## [JOB]
Write the data below out exactly as it stands. Do not include the pictures.
══ SOURCE EXCERPT ══
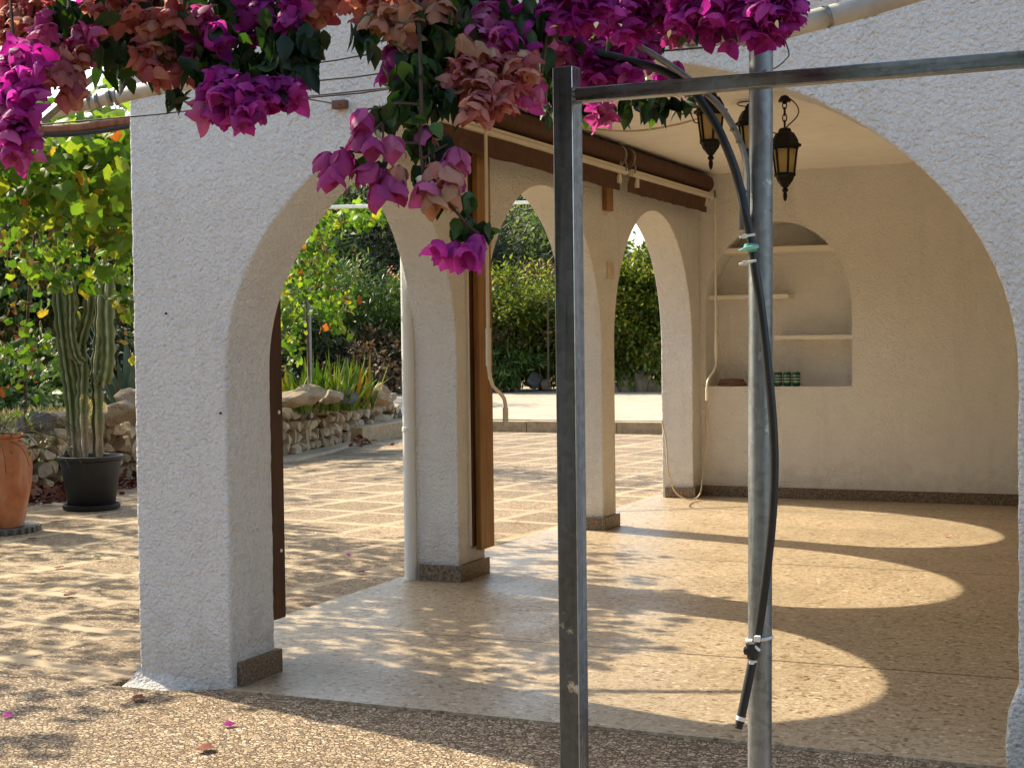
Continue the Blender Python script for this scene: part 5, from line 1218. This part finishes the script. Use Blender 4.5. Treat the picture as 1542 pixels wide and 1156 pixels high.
tw([(300, -60, 3.0), (330, 40, 2.9), (350, 110, 2.78), (352, 165, 2.72)], .004); tw([(350, 70, 2.85), (400, 100, 2.78), (440, 125, 2.74)]); tw([(200, -60, 3.0), (240, 40, 2.95), (262, 120, 2.9)], .004)
tw([(10, -80, 3), (20, 60, 2.85), (30, 200, 2.72)], .004); tw([(420, -40, 2.95), (440, 40, 2.8), (460, 75, 2.75), (475, 70, 2.75)]); tw([(700, -60, 2.85), (690, 50, 2.7), (705, 130, 2.65)], .004); tw([(830, -40, 2.8), (822, 60, 2.74), (812, 140, 2.72)], .004); tw([(860, -60, 3.2), (900, 60, 3.25), (960, 135, 3.32), (1010, 145, 3.34)], .004); tw([(1000, -60, 2.9), (1080, 0, 2.8), (1180, 25, 2.72)], .004)
# the woody stem that feeds it, left of the frame
Pp = smooth_path([(-3.9, 2.2, PZ), (-3.85, 2.15, .7), (-3.7, 2.2, 1.5), (-3.3, 2.3, 2.3), (-2.4, 2.55, 2.55), (-1.4, 2.8, 2.45)], 6); b.tube(Pp, [.03*(1-.7*i/len(Pp)) for i in range(len(Pp))], 8)
b.build('stems', M['stem'], BG, smooth=True)
# cream florets inside the bright clusters
for x, y in ((899, 33), (931, 36), (893, 58), (1170, 30), (1010, 45), (840, 40)):
    mesh_fast('floret', [scatter(T_OVATE, np.array([at(x, y, 2.66)]), rdirs(1, -.5), np.full(1, .016))], M['cream'], BG)

# ------------------------------------------------------------------ fallen petals, leaves
def fallen(name, px, py, size, mat, T, label, cat, group, z=PZ, seed=0):
    p = ground_at(px, py, z); V, F = T; a = R.uniform(0, 6.28)
    o = MB().add([(size*(x*math.cos(a)-y*math.sin(a)), size*(x*math.sin(a)+y*math.cos(a)), size*(abs(zz)*.55+.16*abs(y)+.05)) for x, y, zz in V], F).build(name, M[mat], smooth=True)
    o.location = (p[0], p[1], z+.004); return tag(o, label, cat, group)
gp_ = 'fallen magenta petals on the ground'
for px, py, lab in ((347, 1096, 'magenta petal on the coarse paving in the left foreground'), (11, 1082, 'magenta petal at the bottom left edge'), (527, 838, 'magenta petal on the patio inside the nearest side arch'), (467, 790, 'purple petal on the patio right of the dark board'), (775, 787, 'pink petal on the patio beside the orange board'), (708, 820, 'pink petal under the orange board')):
    fallen('petal', px, py, .045, 'mag', T_BRACT, lab, 'petal', gp_, FZ if py > 1060 else PZ)
fallen('petal', 1422, 808, .04, 'pink', T_BRACT, 'pink petal on the sunlit porch floor near the right wall', 'petal', gp_, 0)
for px, py, lab, mt in ((152, 814, 'green leaf on the patio in front of the black pot', 'bush'), (150, 842, 'second green leaf on the patio nearer than the first', 'bush'), (115, 897, 'brown leaf on the patio below the green leaves', 'litter'), (55, 874, 'grey brown leaf on the patio below the urn', 'dryleaf'), (58, 812, 'curled brown leaf right of the urn tray', 'litter'), (195, 802, 'dark leaf beside the white wall edge', 'bush'), (90, 858, 'red brown leaf left of the green leaves', 'litter'), (126, 1047, 'olive leaf at the edge of the coarse paving', 'dryleaf'), (290, 1130, 'dark curled leaf at the bottom left foreground', 'litter'), (190, 1055, 'brown leaf beside the foot of the white wall', 'litter'), (88, 788, 'reddish leaf between the urn tray and the black pot', 'litter'), (150, 780, 'red leaf in front of the black pot saucer', 'litter'), (455, 706, 'dark leaf on the patio near the stone wall footing', 'litter'), (535, 702, 'brown leaf on the patio below the concrete step', 'dryleaf'), (533, 864, 'brown leaf on the patio left of the drainpipe', 'litter'), (470, 727, 'brown leaf on the patio beside the dark board', 'dryleaf')):
    fallen('fallen_leaf', px, py, .085, mt, T_GRAPE if mt != 'bush' else T_OVATE, lab, 'leaf', 'fallen leaves on the patio', FZ if py > 1050 else PZ)
for px, py, lab in ((718, 954, 'tiny dry leaf on the dappled porch floor'), (1047, 805, 'dark speck of leaf on the floor near the third pier'), (1216, 1020, 'dark speck of leaf in the sunlit floor patch right of the pole')):
    fallen('fallen_leaf', px, py, .03, 'litter', T_OVATE, lab, 'leaf', 'fallen leaves on the porch floor', 0)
═══
## [THE ANSWER]
Continue the Blender Python script for this scene: part 5, from line 1218. This part finishes the script. Use Blender 4.5. Treat the picture as 1542 pixels wide and 1156 pixels high.
tw([(300, -60, 3.0), (330, 40, 2.9), (350, 110, 2.78), (352, 165, 2.72)], .004); tw([(350, 70, 2.85), (400, 100, 2.78), (440, 125, 2.74)]); tw([(200, -60, 3.0), (240, 40, 2.95), (262, 120, 2.9)], .004)
tw([(10, -80, 3), (20, 60, 2.85), (30, 200, 2.72)], .004); tw([(420, -40, 2.95), (440, 40, 2.8), (460, 75, 2.75), (475, 70, 2.75)]); tw([(700, -60, 2.85), (690, 50, 2.7), (705, 130, 2.65)], .004); tw([(830, -40, 2.8), (822, 60, 2.74), (812, 140, 2.72)], .004); tw([(860, -60, 3.2), (900, 60, 3.25), (960, 135, 3.32), (1010, 145, 3.34)], .004); tw([(1000, -60, 2.9), (1080, 0, 2.8), (1180, 25, 2.72)], .004)
# the woody stem that feeds it, left of the frame
Pp = smooth_path([(-3.9, 2.2, PZ), (-3.85, 2.15, .7), (-3.7, 2.2, 1.5), (-3.3, 2.3, 2.3), (-2.4, 2.55, 2.55), (-1.4, 2.8, 2.45)], 6); b.tube(Pp, [.03*(1-.7*i/len(Pp)) for i in range(len(Pp))], 8)
b.build('stems', M['stem'], BG, smooth=True)
# cream florets inside the bright clusters
for x, y in ((899, 33), (931, 36), (893, 58), (1170, 30), (1010, 45), (840, 40)):
    mesh_fast('floret', [scatter(T_OVATE, np.array([at(x, y, 2.66)]), rdirs(1, -.5), np.full(1, .016))], M['cream'], BG)

# ------------------------------------------------------------------ fallen petals, leaves
def fallen(name, px, py, size, mat, T, label, cat, group, z=PZ, seed=0):
    p = ground_at(px, py, z); V, F = T; a = R.uniform(0, 6.28)
    o = MB().add([(size*(x*math.cos(a)-y*math.sin(a)), size*(x*math.sin(a)+y*math.cos(a)), size*(abs(zz)*.55+.16*abs(y)+.05)) for x, y, zz in V], F).build(name, M[mat], smooth=True)
    o.location = (p[0], p[1], z+.004); return tag(o, label, cat, group)
gp_ = 'fallen magenta petals on the ground'
for px, py, lab in ((347, 1096, 'magenta petal on the coarse paving in the left foreground'), (11, 1082, 'magenta petal at the bottom left edge'), (527, 838, 'magenta petal on the patio inside the nearest side arch'), (467, 790, 'purple petal on the patio right of the dark board'), (775, 787, 'pink petal on the patio beside the orange board'), (708, 820, 'pink petal under the orange board')):
    fallen('petal', px, py, .045, 'mag', T_BRACT, lab, 'petal', gp_, FZ if py > 1060 else PZ)
fallen('petal', 1422, 808, .04, 'pink', T_BRACT, 'pink petal on the sunlit porch floor near the right wall', 'petal', gp_, 0)
for px, py, lab, mt in ((152, 814, 'green leaf on the patio in front of the black pot', 'bush'), (150, 842, 'second green leaf on the patio nearer than the first', 'bush'), (115, 897, 'brown leaf on the patio below the green leaves', 'litter'), (55, 874, 'grey brown leaf on the patio below the urn', 'dryleaf'), (58, 812, 'curled brown leaf right of the urn tray', 'litter'), (195, 802, 'dark leaf beside the white wall edge', 'bush'), (90, 858, 'red brown leaf left of the green leaves', 'litter'), (126, 1047, 'olive leaf at the edge of the coarse paving', 'dryleaf'), (290, 1130, 'dark curled leaf at the bottom left foreground', 'litter'), (190, 1055, 'brown leaf beside the foot of the white wall', 'litter'), (88, 788, 'reddish leaf between the urn tray and the black pot', 'litter'), (150, 780, 'red leaf in front of the black pot saucer', 'litter'), (455, 706, 'dark leaf on the patio near the stone wall footing', 'litter'), (535, 702, 'brown leaf on the patio below the concrete step', 'dryleaf'), (533, 864, 'brown leaf on the patio left of the drainpipe', 'litter'), (470, 727, 'brown leaf on the patio beside the dark board', 'dryleaf')):
    fallen('fallen_leaf', px, py, .085, mt, T_GRAPE if mt != 'bush' else T_OVATE, lab, 'leaf', 'fallen leaves on the patio', FZ if py > 1050 else PZ)
for px, py, lab in ((718, 954, 'tiny dry leaf on the dappled porch floor'), (1047, 805, 'dark speck of leaf on the floor near the third pier'), (1216, 1020, 'dark speck of leaf in the sunlit floor patch right of the pole')):
    fallen('fallen_leaf', px, py, .03, 'litter', T_OVATE, lab, 'leaf', 'fallen leaves on the porch floor', 0)